+++ Stored data +++

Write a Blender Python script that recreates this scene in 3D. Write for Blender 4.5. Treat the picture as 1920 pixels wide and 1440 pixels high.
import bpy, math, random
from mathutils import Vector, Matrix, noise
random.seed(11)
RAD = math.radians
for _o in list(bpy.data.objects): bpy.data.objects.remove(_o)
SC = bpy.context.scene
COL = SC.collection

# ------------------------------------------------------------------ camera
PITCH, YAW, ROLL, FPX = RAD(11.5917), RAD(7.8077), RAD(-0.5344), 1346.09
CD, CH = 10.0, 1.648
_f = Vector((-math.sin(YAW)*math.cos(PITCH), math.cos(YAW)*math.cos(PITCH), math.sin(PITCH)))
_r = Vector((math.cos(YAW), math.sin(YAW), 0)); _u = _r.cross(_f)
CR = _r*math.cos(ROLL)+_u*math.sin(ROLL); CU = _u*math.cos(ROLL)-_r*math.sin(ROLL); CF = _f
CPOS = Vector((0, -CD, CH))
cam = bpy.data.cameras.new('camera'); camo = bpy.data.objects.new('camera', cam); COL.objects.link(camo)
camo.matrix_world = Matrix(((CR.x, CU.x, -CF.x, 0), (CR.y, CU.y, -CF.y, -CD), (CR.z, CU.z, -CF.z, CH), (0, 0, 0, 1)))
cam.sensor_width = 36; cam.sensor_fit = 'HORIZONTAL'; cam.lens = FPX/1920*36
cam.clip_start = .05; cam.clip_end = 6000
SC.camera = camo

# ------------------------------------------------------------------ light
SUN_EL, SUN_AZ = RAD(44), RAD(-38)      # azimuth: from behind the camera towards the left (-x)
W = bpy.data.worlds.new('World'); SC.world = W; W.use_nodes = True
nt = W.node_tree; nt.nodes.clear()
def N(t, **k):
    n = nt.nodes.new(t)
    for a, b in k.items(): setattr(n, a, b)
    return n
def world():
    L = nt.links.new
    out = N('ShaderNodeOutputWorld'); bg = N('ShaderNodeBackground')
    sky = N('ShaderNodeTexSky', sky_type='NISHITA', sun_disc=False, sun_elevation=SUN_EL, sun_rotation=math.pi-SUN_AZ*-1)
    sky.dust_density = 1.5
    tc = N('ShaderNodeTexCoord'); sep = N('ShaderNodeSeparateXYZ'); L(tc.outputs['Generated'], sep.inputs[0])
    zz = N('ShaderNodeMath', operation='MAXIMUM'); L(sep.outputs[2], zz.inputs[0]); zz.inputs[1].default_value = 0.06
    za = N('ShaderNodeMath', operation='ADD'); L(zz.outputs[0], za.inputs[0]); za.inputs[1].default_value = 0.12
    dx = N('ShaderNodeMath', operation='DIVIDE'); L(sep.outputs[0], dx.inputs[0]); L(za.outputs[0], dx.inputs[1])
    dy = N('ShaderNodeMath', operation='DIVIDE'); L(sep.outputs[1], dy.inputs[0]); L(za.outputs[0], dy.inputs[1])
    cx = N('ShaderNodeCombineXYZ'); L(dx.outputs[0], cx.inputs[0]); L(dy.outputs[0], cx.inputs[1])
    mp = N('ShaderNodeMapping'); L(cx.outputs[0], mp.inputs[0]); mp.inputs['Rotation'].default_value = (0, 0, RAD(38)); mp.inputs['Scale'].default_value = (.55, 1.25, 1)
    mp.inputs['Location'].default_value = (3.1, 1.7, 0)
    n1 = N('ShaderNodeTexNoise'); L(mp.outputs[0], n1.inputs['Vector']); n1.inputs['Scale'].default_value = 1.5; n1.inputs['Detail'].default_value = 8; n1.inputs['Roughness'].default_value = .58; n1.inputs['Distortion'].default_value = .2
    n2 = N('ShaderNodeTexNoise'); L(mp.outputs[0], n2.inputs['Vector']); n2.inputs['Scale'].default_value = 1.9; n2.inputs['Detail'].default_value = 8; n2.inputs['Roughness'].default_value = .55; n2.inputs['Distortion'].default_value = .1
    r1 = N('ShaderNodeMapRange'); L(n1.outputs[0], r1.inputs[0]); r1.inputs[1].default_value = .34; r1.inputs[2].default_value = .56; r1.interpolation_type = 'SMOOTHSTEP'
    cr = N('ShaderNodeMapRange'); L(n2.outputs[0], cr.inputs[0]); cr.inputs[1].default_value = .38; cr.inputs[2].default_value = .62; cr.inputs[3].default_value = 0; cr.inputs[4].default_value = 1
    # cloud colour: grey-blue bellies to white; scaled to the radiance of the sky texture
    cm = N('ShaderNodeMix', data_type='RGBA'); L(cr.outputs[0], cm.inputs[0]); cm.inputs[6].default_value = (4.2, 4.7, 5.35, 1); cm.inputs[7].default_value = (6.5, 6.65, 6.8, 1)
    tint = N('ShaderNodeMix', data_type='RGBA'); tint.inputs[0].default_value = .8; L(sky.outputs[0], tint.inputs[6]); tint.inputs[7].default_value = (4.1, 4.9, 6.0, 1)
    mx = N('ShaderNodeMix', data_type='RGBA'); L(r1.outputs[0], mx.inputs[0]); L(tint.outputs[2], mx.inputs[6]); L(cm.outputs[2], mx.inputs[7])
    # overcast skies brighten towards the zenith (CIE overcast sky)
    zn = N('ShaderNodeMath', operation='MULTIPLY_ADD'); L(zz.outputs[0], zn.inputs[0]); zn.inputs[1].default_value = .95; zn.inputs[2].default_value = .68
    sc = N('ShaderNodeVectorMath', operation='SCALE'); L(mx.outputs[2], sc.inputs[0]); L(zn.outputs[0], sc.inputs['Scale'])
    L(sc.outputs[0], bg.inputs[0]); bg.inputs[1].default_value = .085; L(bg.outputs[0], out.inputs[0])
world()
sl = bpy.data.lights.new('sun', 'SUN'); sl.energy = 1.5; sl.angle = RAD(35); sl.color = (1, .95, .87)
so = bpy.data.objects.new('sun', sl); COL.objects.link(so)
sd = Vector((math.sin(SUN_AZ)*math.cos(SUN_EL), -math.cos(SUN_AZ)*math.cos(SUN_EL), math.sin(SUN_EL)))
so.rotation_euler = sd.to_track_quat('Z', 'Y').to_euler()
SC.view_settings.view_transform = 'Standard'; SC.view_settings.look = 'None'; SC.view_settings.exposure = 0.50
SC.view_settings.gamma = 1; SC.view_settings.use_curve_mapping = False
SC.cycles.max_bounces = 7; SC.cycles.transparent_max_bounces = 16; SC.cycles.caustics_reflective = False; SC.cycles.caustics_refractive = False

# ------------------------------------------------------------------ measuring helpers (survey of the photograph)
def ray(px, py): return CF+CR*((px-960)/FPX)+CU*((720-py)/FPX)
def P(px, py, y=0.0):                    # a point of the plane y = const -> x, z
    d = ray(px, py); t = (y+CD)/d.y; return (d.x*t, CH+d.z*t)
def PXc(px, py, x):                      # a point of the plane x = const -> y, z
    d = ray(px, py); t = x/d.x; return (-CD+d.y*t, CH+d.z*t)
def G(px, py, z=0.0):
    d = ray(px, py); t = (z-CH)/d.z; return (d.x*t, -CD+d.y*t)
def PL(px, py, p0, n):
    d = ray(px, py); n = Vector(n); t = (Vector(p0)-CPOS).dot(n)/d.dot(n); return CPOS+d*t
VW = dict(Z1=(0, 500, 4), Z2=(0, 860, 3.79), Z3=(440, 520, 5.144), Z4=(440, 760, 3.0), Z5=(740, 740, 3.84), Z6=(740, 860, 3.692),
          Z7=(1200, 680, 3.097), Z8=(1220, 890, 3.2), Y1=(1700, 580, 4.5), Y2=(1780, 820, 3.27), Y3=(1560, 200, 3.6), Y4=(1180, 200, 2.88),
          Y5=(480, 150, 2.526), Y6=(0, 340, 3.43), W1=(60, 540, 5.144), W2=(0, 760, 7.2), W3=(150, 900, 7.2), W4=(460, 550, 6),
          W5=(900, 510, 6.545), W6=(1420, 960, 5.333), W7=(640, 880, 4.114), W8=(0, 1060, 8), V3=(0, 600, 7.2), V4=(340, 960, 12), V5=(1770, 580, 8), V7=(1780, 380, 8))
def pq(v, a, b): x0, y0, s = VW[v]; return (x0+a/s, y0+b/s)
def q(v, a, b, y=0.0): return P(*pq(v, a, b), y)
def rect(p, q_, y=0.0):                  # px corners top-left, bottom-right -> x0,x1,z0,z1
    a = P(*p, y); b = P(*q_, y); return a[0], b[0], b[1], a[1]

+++

*Task statement:* Output exactly the leading lines of the data, up to and including the line marked by "SC.camera = camo".

*Worked answer:*
Write a Blender Python script that recreates this scene in 3D. Write for Blender 4.5. Treat the picture as 1920 pixels wide and 1440 pixels high.
import bpy, math, random
from mathutils import Vector, Matrix, noise
random.seed(11)
RAD = math.radians
for _o in list(bpy.data.objects): bpy.data.objects.remove(_o)
SC = bpy.context.scene
COL = SC.collection

# ------------------------------------------------------------------ camera
PITCH, YAW, ROLL, FPX = RAD(11.5917), RAD(7.8077), RAD(-0.5344), 1346.09
CD, CH = 10.0, 1.648
_f = Vector((-math.sin(YAW)*math.cos(PITCH), math.cos(YAW)*math.cos(PITCH), math.sin(PITCH)))
_r = Vector((math.cos(YAW), math.sin(YAW), 0)); _u = _r.cross(_f)
CR = _r*math.cos(ROLL)+_u*math.sin(ROLL); CU = _u*math.cos(ROLL)-_r*math.sin(ROLL); CF = _f
CPOS = Vector((0, -CD, CH))
cam = bpy.data.cameras.new('camera'); camo = bpy.data.objects.new('camera', cam); COL.objects.link(camo)
camo.matrix_world = Matrix(((CR.x, CU.x, -CF.x, 0), (CR.y, CU.y, -CF.y, -CD), (CR.z, CU.z, -CF.z, CH), (0, 0, 0, 1)))
cam.sensor_width = 36; cam.sensor_fit = 'HORIZONTAL'; cam.lens = FPX/1920*36
cam.clip_start = .05; cam.clip_end = 6000
SC.camera = camo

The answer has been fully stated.